▶ [WRITTEN EXERCISE]: Write the material out again exactly.

▶ [SUPPLIED MATERIAL]:
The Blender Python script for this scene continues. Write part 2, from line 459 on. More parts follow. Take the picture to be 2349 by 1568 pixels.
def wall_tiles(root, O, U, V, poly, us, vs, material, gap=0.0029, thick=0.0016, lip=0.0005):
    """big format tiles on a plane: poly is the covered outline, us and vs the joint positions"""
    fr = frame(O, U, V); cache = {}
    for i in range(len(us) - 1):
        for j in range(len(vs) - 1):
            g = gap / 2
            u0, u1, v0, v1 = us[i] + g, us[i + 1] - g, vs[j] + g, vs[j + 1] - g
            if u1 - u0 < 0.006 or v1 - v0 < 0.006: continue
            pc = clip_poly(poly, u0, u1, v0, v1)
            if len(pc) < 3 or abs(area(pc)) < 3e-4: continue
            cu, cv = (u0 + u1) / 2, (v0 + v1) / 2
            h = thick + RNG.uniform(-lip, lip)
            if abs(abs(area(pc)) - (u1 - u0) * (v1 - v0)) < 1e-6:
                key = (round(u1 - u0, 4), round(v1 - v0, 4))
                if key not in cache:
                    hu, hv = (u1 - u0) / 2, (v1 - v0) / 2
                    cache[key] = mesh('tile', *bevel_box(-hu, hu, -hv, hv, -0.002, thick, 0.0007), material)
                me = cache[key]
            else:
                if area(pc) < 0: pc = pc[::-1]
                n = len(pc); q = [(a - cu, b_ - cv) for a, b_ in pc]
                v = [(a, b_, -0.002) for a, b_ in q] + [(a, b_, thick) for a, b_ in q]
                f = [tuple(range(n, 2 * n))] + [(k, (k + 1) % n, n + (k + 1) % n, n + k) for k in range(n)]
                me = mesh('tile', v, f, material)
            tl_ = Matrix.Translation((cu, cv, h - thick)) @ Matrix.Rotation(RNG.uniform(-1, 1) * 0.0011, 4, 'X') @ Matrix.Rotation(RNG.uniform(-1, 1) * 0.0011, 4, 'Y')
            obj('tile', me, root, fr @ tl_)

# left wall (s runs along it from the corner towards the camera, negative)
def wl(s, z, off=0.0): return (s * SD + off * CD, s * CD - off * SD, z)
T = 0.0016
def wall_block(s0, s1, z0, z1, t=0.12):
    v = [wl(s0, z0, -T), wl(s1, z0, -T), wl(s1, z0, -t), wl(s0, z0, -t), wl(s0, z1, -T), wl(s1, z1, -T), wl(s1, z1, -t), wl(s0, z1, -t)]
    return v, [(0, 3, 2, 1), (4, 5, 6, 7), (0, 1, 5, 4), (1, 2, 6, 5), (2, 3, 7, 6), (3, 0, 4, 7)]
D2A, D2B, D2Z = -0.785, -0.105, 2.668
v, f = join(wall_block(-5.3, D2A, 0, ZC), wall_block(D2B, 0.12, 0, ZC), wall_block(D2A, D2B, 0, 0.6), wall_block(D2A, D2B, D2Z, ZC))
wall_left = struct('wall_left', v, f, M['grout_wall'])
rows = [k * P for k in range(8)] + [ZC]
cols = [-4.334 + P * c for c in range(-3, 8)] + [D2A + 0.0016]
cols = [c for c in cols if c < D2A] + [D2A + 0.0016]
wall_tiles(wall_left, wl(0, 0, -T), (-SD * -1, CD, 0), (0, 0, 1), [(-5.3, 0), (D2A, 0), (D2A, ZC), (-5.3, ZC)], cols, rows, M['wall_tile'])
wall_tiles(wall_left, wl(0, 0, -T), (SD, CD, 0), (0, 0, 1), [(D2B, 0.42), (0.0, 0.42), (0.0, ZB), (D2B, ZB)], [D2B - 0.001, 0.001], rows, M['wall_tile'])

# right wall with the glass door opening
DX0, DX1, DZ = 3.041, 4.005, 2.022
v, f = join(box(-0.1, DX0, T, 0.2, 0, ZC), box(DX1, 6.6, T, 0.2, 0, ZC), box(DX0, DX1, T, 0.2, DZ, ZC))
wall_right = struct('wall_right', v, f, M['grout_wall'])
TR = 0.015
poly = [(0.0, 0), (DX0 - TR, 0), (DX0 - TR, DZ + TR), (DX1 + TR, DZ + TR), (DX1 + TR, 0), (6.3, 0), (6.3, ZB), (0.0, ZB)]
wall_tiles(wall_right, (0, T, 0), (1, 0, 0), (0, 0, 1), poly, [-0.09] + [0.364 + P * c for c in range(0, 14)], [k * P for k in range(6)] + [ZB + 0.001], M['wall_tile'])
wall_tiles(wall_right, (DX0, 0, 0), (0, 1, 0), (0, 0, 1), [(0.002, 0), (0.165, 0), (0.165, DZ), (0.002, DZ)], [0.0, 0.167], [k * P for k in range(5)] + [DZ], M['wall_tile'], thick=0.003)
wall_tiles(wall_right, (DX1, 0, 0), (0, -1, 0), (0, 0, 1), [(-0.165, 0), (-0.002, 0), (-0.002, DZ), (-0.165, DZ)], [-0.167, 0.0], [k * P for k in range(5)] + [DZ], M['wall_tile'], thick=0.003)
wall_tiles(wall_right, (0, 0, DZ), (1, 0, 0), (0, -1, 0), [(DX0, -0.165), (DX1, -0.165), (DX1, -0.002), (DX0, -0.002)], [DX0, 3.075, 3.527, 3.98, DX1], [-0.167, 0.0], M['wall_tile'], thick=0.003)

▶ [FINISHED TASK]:
The Blender Python script for this scene continues. Write part 2, from line 459 on. More parts follow. Take the picture to be 2349 by 1568 pixels.
def wall_tiles(root, O, U, V, poly, us, vs, material, gap=0.0029, thick=0.0016, lip=0.0005):
    """big format tiles on a plane: poly is the covered outline, us and vs the joint positions"""
    fr = frame(O, U, V); cache = {}
    for i in range(len(us) - 1):
        for j in range(len(vs) - 1):
            g = gap / 2
            u0, u1, v0, v1 = us[i] + g, us[i + 1] - g, vs[j] + g, vs[j + 1] - g
            if u1 - u0 < 0.006 or v1 - v0 < 0.006: continue
            pc = clip_poly(poly, u0, u1, v0, v1)
            if len(pc) < 3 or abs(area(pc)) < 3e-4: continue
            cu, cv = (u0 + u1) / 2, (v0 + v1) / 2
            h = thick + RNG.uniform(-lip, lip)
            if abs(abs(area(pc)) - (u1 - u0) * (v1 - v0)) < 1e-6:
                key = (round(u1 - u0, 4), round(v1 - v0, 4))
                if key not in cache:
                    hu, hv = (u1 - u0) / 2, (v1 - v0) / 2
                    cache[key] = mesh('tile', *bevel_box(-hu, hu, -hv, hv, -0.002, thick, 0.0007), material)
                me = cache[key]
            else:
                if area(pc) < 0: pc = pc[::-1]
                n = len(pc); q = [(a - cu, b_ - cv) for a, b_ in pc]
                v = [(a, b_, -0.002) for a, b_ in q] + [(a, b_, thick) for a, b_ in q]
                f = [tuple(range(n, 2 * n))] + [(k, (k + 1) % n, n + (k + 1) % n, n + k) for k in range(n)]
                me = mesh('tile', v, f, material)
            tl_ = Matrix.Translation((cu, cv, h - thick)) @ Matrix.Rotation(RNG.uniform(-1, 1) * 0.0011, 4, 'X') @ Matrix.Rotation(RNG.uniform(-1, 1) * 0.0011, 4, 'Y')
            obj('tile', me, root, fr @ tl_)

# left wall (s runs along it from the corner towards the camera, negative)
def wl(s, z, off=0.0): return (s * SD + off * CD, s * CD - off * SD, z)
T = 0.0016
def wall_block(s0, s1, z0, z1, t=0.12):
    v = [wl(s0, z0, -T), wl(s1, z0, -T), wl(s1, z0, -t), wl(s0, z0, -t), wl(s0, z1, -T), wl(s1, z1, -T), wl(s1, z1, -t), wl(s0, z1, -t)]
    return v, [(0, 3, 2, 1), (4, 5, 6, 7), (0, 1, 5, 4), (1, 2, 6, 5), (2, 3, 7, 6), (3, 0, 4, 7)]
D2A, D2B, D2Z = -0.785, -0.105, 2.668
v, f = join(wall_block(-5.3, D2A, 0, ZC), wall_block(D2B, 0.12, 0, ZC), wall_block(D2A, D2B, 0, 0.6), wall_block(D2A, D2B, D2Z, ZC))
wall_left = struct('wall_left', v, f, M['grout_wall'])
rows = [k * P for k in range(8)] + [ZC]
cols = [-4.334 + P * c for c in range(-3, 8)] + [D2A + 0.0016]
cols = [c for c in cols if c < D2A] + [D2A + 0.0016]
wall_tiles(wall_left, wl(0, 0, -T), (-SD * -1, CD, 0), (0, 0, 1), [(-5.3, 0), (D2A, 0), (D2A, ZC), (-5.3, ZC)], cols, rows, M['wall_tile'])
wall_tiles(wall_left, wl(0, 0, -T), (SD, CD, 0), (0, 0, 1), [(D2B, 0.42), (0.0, 0.42), (0.0, ZB), (D2B, ZB)], [D2B - 0.001, 0.001], rows, M['wall_tile'])

# right wall with the glass door opening
DX0, DX1, DZ = 3.041, 4.005, 2.022
v, f = join(box(-0.1, DX0, T, 0.2, 0, ZC), box(DX1, 6.6, T, 0.2, 0, ZC), box(DX0, DX1, T, 0.2, DZ, ZC))
wall_right = struct('wall_right', v, f, M['grout_wall'])
TR = 0.015
poly = [(0.0, 0), (DX0 - TR, 0), (DX0 - TR, DZ + TR), (DX1 + TR, DZ + TR), (DX1 + TR, 0), (6.3, 0), (6.3, ZB), (0.0, ZB)]
wall_tiles(wall_right, (0, T, 0), (1, 0, 0), (0, 0, 1), poly, [-0.09] + [0.364 + P * c for c in range(0, 14)], [k * P for k in range(6)] + [ZB + 0.001], M['wall_tile'])
wall_tiles(wall_right, (DX0, 0, 0), (0, 1, 0), (0, 0, 1), [(0.002, 0), (0.165, 0), (0.165, DZ), (0.002, DZ)], [0.0, 0.167], [k * P for k in range(5)] + [DZ], M['wall_tile'], thick=0.003)
wall_tiles(wall_right, (DX1, 0, 0), (0, -1, 0), (0, 0, 1), [(-0.165, 0), (-0.002, 0), (-0.002, DZ), (-0.165, DZ)], [-0.167, 0.0], [k * P for k in range(5)] + [DZ], M['wall_tile'], thick=0.003)
wall_tiles(wall_right, (0, 0, DZ), (1, 0, 0), (0, -1, 0), [(DX0, -0.165), (DX1, -0.165), (DX1, -0.002), (DX0, -0.002)], [DX0, 3.075, 3.527, 3.98, DX1], [-0.167, 0.0], M['wall_tile'], thick=0.003)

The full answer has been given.